● WRITTEN REQUEST:
Print, exactly and completely, every entry in the data.

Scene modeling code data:
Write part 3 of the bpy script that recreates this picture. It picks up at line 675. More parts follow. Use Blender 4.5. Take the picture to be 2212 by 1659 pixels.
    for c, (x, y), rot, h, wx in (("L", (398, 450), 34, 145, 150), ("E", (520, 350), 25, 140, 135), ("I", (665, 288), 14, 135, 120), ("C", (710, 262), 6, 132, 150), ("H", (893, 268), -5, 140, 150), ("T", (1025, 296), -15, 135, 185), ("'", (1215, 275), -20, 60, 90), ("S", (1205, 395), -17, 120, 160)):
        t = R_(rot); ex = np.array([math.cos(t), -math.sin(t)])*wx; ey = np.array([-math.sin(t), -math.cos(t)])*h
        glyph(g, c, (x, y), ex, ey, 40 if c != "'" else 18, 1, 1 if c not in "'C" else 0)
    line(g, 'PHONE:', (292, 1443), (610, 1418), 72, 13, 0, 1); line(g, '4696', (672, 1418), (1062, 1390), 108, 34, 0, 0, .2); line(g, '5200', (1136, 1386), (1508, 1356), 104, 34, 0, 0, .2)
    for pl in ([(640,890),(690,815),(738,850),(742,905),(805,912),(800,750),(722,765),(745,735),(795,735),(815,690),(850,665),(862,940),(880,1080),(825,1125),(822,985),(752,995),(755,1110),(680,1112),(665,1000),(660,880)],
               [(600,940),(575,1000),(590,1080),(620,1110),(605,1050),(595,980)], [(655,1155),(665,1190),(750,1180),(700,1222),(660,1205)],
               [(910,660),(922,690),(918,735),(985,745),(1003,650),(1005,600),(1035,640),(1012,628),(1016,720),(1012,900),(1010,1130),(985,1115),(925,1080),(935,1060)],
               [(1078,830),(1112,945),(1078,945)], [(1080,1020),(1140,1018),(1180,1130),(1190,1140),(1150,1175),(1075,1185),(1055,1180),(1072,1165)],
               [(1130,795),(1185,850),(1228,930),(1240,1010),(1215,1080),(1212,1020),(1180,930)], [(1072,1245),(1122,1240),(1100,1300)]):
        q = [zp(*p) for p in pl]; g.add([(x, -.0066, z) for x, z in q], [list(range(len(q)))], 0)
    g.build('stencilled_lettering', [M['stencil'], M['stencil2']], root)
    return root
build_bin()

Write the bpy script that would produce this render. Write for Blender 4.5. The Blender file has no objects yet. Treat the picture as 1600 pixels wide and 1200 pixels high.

● REPLY:
Write part 3 of the bpy script that recreates this picture. It picks up at line 675. More parts follow. Use Blender 4.5. Take the picture to be 2212 by 1659 pixels.
    for c, (x, y), rot, h, wx in (("L", (398, 450), 34, 145, 150), ("E", (520, 350), 25, 140, 135), ("I", (665, 288), 14, 135, 120), ("C", (710, 262), 6, 132, 150), ("H", (893, 268), -5, 140, 150), ("T", (1025, 296), -15, 135, 185), ("'", (1215, 275), -20, 60, 90), ("S", (1205, 395), -17, 120, 160)):
        t = R_(rot); ex = np.array([math.cos(t), -math.sin(t)])*wx; ey = np.array([-math.sin(t), -math.cos(t)])*h
        glyph(g, c, (x, y), ex, ey, 40 if c != "'" else 18, 1, 1 if c not in "'C" else 0)
    line(g, 'PHONE:', (292, 1443), (610, 1418), 72, 13, 0, 1); line(g, '4696', (672, 1418), (1062, 1390), 108, 34, 0, 0, .2); line(g, '5200', (1136, 1386), (1508, 1356), 104, 34, 0, 0, .2)
    for pl in ([(640,890),(690,815),(738,850),(742,905),(805,912),(800,750),(722,765),(745,735),(795,735),(815,690),(850,665),(862,940),(880,1080),(825,1125),(822,985),(752,995),(755,1110),(680,1112),(665,1000),(660,880)],
               [(600,940),(575,1000),(590,1080),(620,1110),(605,1050),(595,980)], [(655,1155),(665,1190),(750,1180),(700,1222),(660,1205)],
               [(910,660),(922,690),(918,735),(985,745),(1003,650),(1005,600),(1035,640),(1012,628),(1016,720),(1012,900),(1010,1130),(985,1115),(925,1080),(935,1060)],
               [(1078,830),(1112,945),(1078,945)], [(1080,1020),(1140,1018),(1180,1130),(1190,1140),(1150,1175),(1075,1185),(1055,1180),(1072,1165)],
               [(1130,795),(1185,850),(1228,930),(1240,1010),(1215,1080),(1212,1020),(1180,930)], [(1072,1245),(1122,1240),(1100,1300)]):
        q = [zp(*p) for p in pl]; g.add([(x, -.0066, z) for x, z in q], [list(range(len(q)))], 0)
    g.build('stencilled_lettering', [M['stencil'], M['stencil2']], root)
    return root
build_bin()

Write the bpy script that would produce this render. Write for Blender 4.5. The Blender file has no objects yet. Treat the picture as 1600 pixels wide and 1200 pixels high.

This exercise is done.